Yep. Five new clients, which means five new relationships to tweak, guidelines to learn, deadlines to get used to, yadda yadda…

January was a rewarding and challenging month. But I muddled through and here we are in February, and although I’m past the muddle stage, I’m still trying to adjust. Part of that adjustment means figuring out where this blog fits into it all.

I really enjoy writing this blog. I like talking about my life, writing, and anything else that falls from my gray matter to my laptop keys. But there’s only one of me and 24 hours in a day, so sometimes things have to get pushed aside, and since this blog is a labor of love and not an actual income stream, sadly, it gets bumped.

But unlike previous blogging attempts, (and there have been several), I missed blogging this time. They say it takes 21 days to create or break a habit. Well, I blogged 31 consecutive days last month, so it’s a habit, plus 10 at this point, and I don’t see myself ever going 21 days without blogging again, so it’s safe to say, even if I don’t blog every day, I will blog often.
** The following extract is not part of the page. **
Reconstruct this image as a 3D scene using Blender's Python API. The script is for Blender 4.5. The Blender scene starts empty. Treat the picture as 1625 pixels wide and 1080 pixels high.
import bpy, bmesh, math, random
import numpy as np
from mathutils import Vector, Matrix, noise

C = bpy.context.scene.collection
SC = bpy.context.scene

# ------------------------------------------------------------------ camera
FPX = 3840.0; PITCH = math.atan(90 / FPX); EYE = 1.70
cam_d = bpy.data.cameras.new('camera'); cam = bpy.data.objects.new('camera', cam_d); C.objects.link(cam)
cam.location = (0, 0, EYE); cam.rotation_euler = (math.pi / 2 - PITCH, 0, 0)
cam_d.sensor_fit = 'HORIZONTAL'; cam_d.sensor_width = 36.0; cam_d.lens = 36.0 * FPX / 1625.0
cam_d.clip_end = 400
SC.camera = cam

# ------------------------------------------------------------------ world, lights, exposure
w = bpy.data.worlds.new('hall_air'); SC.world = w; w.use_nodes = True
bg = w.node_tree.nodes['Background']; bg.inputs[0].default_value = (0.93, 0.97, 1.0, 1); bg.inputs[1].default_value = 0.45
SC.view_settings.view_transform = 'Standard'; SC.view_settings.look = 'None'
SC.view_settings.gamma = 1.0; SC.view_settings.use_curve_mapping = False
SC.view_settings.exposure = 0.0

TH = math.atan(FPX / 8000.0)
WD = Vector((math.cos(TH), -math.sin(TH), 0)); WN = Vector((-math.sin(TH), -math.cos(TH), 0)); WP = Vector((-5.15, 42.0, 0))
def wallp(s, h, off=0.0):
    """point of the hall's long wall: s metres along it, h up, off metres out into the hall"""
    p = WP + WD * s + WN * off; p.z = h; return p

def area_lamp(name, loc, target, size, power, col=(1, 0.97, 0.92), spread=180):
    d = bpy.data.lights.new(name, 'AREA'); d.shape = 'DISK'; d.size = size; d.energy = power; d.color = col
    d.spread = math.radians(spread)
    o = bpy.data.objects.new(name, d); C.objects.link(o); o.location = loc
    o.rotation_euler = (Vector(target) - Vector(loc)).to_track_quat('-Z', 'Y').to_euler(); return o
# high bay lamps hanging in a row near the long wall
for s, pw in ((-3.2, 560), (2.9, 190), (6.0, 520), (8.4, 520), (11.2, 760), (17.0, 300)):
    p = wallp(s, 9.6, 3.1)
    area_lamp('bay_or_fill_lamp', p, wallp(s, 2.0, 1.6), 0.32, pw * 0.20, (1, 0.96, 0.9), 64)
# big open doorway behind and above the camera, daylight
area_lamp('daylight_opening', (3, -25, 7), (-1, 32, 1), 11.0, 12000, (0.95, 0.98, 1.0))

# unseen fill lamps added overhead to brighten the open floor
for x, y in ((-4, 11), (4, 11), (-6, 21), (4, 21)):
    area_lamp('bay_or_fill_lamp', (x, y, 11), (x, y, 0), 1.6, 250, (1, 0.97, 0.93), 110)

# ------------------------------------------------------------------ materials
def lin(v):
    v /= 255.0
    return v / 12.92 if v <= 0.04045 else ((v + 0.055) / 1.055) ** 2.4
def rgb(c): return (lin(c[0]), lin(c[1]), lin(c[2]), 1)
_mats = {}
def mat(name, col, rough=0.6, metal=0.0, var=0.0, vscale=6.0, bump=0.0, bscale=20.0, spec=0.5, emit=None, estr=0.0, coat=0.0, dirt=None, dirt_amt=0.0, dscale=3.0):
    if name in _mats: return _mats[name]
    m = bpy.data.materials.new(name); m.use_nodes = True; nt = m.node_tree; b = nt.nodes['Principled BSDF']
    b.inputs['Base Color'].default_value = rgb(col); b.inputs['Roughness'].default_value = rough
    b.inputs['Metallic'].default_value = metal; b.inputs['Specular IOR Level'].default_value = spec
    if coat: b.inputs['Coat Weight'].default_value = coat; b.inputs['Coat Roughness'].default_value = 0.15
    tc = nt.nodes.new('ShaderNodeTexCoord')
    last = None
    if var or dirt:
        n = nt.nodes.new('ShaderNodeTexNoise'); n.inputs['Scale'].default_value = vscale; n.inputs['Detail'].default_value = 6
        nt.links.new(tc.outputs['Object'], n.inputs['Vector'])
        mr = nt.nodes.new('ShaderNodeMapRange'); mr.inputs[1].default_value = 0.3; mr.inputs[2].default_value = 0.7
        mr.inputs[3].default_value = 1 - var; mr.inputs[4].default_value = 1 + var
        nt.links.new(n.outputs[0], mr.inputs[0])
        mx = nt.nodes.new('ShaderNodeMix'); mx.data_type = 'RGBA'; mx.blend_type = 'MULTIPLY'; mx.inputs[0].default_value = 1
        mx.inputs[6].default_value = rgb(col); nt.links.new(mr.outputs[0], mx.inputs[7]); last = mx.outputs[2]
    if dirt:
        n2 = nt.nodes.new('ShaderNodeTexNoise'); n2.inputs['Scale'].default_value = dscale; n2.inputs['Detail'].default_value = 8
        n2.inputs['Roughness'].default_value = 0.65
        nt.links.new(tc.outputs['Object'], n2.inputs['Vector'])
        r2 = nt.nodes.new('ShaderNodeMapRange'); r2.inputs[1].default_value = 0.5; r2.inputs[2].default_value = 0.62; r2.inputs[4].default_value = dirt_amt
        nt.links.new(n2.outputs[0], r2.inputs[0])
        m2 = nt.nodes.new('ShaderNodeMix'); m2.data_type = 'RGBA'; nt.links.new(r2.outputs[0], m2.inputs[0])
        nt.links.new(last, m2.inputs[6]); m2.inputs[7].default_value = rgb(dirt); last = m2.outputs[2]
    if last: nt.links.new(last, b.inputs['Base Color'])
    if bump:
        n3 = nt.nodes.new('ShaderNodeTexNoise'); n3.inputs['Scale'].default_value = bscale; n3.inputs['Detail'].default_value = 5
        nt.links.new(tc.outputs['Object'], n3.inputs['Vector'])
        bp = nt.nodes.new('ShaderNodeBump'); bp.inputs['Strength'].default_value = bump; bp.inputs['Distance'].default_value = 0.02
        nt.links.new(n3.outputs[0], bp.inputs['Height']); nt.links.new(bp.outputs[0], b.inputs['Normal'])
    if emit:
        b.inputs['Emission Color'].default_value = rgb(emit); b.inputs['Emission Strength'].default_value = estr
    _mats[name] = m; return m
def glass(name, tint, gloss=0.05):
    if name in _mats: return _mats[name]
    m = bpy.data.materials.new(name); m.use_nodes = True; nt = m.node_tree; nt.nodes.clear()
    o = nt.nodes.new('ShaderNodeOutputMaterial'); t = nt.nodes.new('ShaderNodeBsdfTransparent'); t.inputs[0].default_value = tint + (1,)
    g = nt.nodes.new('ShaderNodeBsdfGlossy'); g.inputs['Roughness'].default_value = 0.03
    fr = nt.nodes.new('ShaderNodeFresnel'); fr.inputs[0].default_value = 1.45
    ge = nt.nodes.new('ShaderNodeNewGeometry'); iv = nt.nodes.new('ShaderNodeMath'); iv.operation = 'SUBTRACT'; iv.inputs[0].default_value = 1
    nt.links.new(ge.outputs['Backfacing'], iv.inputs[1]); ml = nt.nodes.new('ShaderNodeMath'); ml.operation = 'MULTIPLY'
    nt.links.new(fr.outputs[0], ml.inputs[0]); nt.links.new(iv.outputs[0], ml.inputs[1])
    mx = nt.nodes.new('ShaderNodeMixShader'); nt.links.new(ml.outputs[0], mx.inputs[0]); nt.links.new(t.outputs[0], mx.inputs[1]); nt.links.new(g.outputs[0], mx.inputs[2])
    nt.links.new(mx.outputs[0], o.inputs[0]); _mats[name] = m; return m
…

But for now, I need to get my clients are straight and comfy and in love with me, and I need to do the same for them. Because I’ve decided that if I don’t love the gig, I’m not going to keep it. Life is too short and there is way too much work out there for me to suffer through work I don’t enjoy. But I will save that conversation for another post.

OK — just wanted to check in before you decided I had fallen out of the blogosphere. I’m still here and I’ll be back.